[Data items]
»»

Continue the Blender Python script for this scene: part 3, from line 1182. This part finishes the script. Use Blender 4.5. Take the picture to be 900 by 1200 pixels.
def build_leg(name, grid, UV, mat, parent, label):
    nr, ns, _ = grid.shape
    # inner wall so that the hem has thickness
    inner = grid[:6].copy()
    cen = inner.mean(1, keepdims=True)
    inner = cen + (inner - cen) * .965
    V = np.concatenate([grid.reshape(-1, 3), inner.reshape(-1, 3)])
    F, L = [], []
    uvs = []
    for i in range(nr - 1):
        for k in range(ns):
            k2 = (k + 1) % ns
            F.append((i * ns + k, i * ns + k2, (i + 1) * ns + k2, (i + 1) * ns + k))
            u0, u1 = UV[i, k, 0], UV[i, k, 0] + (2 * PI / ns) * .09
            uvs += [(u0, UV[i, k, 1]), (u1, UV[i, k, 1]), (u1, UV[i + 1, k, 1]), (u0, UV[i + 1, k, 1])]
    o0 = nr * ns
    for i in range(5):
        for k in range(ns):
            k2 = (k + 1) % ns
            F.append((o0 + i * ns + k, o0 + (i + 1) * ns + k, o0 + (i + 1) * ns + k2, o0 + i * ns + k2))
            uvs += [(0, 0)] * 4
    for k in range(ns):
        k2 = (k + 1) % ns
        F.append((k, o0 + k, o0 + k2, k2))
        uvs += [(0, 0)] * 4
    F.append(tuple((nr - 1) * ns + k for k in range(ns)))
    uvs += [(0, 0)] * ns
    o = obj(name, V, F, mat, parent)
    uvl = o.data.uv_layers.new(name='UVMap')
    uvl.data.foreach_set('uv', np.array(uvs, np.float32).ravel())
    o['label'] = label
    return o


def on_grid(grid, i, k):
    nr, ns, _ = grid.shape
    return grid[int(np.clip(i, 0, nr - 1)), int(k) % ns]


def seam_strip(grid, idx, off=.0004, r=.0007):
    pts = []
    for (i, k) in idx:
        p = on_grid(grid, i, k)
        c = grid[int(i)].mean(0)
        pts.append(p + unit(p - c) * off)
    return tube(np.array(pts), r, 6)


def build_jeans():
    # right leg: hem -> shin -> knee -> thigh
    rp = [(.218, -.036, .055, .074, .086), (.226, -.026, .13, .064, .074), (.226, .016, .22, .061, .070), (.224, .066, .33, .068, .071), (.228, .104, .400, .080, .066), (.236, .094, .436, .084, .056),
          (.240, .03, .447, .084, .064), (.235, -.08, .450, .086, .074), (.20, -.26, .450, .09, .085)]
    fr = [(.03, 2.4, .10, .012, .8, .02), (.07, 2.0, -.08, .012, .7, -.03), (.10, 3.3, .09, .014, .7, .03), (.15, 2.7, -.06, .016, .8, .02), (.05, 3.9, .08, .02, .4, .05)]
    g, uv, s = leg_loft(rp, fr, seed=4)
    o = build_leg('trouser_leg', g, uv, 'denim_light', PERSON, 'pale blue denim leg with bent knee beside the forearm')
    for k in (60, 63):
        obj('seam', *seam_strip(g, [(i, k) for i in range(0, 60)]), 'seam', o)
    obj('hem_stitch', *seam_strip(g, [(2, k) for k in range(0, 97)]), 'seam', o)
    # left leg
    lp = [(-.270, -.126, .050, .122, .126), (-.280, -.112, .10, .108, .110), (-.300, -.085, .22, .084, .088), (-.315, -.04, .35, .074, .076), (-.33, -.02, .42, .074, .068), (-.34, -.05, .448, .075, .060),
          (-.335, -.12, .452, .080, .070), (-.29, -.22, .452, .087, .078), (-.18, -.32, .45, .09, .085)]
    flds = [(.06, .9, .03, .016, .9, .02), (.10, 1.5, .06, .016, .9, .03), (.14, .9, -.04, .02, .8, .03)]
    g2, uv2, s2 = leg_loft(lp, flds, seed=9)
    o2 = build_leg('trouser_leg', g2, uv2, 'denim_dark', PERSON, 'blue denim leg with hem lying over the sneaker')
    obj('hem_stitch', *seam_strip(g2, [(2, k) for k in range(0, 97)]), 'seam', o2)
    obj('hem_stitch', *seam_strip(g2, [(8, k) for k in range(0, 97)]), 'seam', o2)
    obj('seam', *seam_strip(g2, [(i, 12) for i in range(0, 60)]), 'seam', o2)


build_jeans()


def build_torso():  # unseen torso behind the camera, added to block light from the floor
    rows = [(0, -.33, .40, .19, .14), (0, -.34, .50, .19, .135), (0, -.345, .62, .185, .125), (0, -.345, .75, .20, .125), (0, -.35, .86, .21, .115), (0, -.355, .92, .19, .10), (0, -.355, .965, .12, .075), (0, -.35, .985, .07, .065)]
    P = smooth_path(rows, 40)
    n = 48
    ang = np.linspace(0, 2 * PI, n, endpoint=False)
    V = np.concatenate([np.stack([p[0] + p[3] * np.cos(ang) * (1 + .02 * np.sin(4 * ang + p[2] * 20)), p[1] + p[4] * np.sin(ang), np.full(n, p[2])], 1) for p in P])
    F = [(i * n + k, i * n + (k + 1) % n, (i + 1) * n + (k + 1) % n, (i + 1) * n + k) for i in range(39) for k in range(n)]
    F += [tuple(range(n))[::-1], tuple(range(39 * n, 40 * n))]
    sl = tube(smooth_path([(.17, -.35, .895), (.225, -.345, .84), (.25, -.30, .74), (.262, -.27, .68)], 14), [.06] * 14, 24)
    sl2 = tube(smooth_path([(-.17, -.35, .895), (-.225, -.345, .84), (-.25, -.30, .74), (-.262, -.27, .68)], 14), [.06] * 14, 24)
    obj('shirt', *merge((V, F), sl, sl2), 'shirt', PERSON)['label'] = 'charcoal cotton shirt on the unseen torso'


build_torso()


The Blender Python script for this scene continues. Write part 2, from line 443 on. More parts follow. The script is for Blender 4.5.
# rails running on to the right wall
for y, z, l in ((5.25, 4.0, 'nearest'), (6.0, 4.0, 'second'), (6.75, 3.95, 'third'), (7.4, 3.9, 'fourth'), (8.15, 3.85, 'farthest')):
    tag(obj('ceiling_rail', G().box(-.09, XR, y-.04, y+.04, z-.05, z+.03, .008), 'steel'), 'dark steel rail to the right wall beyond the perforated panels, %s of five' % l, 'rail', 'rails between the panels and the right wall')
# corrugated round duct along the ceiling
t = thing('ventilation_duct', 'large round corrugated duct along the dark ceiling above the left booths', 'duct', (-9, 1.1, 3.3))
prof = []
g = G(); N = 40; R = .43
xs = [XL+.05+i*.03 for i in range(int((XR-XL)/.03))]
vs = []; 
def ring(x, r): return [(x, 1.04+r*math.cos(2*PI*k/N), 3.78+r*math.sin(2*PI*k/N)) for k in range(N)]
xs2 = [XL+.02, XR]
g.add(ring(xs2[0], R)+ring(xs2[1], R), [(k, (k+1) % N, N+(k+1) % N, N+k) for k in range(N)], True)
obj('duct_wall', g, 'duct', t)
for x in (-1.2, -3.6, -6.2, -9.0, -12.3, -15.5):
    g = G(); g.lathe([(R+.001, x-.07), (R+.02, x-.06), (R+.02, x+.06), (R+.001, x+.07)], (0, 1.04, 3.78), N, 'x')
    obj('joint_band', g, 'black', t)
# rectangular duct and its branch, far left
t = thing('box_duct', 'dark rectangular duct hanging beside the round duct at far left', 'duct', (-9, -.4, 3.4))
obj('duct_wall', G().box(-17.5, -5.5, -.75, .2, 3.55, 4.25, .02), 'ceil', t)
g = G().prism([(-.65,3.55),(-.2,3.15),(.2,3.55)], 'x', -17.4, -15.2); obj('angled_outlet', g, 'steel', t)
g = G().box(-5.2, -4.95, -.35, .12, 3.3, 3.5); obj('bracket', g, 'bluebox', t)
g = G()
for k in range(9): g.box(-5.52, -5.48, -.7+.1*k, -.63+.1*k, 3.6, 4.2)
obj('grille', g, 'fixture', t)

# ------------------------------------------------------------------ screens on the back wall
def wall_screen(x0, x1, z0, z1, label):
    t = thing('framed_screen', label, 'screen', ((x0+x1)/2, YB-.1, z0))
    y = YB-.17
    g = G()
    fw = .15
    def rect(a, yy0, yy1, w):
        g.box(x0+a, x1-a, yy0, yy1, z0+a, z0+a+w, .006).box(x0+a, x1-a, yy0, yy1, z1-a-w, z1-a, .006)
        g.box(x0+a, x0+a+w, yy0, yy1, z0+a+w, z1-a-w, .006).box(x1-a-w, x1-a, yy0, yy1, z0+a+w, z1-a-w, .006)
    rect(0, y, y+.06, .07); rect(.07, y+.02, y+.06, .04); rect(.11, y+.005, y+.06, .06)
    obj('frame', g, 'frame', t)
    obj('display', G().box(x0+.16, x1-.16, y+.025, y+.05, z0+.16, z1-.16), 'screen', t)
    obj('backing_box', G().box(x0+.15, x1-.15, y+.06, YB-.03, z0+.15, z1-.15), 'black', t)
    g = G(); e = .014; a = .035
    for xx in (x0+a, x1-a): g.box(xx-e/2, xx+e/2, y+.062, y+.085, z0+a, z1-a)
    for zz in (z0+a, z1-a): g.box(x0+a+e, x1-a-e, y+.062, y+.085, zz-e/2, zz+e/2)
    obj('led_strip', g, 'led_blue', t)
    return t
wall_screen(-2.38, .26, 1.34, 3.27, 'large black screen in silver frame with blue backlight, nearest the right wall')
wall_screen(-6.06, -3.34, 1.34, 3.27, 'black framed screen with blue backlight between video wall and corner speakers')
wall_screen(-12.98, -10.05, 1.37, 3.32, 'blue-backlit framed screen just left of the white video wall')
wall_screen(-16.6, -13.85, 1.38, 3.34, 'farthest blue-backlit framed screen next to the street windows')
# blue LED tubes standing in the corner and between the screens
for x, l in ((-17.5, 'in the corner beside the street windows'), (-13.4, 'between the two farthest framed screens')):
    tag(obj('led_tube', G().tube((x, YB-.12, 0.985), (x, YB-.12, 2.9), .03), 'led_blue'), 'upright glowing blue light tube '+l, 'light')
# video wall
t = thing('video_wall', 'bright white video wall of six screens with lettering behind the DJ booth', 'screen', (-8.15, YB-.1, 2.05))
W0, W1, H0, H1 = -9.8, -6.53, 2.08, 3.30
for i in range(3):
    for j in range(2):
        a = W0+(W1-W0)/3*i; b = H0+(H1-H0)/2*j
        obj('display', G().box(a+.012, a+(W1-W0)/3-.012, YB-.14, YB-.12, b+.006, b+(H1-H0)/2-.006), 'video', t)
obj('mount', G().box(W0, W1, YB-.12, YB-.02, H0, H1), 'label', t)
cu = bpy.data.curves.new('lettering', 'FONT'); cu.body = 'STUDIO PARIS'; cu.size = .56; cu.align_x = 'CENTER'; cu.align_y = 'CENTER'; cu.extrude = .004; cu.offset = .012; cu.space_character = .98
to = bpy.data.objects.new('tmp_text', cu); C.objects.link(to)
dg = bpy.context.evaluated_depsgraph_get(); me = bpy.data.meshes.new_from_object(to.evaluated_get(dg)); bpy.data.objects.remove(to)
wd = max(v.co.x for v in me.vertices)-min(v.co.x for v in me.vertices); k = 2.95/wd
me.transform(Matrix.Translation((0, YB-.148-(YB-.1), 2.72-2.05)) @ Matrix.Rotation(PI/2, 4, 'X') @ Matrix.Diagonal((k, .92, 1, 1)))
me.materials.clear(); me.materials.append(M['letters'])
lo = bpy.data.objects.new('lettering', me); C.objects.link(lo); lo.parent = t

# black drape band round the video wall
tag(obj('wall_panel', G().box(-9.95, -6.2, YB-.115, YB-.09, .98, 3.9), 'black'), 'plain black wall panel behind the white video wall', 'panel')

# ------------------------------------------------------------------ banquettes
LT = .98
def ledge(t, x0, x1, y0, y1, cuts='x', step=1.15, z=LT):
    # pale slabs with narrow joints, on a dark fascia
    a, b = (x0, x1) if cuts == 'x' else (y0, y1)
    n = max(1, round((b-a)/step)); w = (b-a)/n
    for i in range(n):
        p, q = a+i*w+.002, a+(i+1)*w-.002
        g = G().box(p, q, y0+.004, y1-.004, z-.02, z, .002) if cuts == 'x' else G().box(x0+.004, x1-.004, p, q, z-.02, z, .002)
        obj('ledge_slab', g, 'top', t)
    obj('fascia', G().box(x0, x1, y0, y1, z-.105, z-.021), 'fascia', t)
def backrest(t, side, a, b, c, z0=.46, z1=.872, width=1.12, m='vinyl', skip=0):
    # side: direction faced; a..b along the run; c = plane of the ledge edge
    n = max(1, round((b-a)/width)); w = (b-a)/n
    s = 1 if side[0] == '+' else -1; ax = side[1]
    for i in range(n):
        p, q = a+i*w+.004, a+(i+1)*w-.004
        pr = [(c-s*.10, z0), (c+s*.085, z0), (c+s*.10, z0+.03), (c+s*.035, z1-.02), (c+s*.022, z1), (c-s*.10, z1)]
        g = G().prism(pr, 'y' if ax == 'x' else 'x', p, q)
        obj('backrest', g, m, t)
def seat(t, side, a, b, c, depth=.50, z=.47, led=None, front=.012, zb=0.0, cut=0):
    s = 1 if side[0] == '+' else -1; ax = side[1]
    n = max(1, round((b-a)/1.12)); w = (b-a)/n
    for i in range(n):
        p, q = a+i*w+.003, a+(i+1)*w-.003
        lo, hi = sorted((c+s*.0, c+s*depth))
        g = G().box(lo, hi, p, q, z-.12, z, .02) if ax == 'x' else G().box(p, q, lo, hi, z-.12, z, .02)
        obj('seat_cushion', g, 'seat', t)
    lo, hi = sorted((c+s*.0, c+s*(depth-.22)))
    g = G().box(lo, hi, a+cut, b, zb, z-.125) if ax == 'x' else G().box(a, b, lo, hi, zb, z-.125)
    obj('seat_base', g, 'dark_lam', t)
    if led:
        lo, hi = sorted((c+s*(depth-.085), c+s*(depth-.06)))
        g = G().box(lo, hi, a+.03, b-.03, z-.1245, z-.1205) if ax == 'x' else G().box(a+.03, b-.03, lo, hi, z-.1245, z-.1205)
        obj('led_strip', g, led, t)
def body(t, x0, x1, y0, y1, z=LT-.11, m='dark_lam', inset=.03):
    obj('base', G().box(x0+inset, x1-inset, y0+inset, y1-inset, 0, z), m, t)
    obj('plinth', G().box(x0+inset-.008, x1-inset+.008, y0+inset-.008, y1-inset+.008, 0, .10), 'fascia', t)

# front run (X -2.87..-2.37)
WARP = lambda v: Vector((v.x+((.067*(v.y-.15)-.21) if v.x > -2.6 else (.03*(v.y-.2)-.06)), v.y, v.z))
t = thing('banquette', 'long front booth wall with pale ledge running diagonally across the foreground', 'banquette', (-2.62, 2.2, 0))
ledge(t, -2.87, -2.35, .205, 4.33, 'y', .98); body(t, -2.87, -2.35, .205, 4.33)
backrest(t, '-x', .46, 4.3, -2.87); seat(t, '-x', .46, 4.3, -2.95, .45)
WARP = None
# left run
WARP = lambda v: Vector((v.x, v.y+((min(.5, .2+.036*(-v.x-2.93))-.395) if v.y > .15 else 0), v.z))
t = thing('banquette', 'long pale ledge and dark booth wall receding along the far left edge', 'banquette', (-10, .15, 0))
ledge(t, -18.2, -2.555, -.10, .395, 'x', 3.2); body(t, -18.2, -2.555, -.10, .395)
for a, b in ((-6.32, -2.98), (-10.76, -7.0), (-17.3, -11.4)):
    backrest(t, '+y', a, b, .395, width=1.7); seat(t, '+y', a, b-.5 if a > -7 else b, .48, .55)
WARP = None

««

▸ **Your task**:
Exactly how many lines of the listing above contain the string "part"? Give no more than the number.

▸ **Correct result**:
2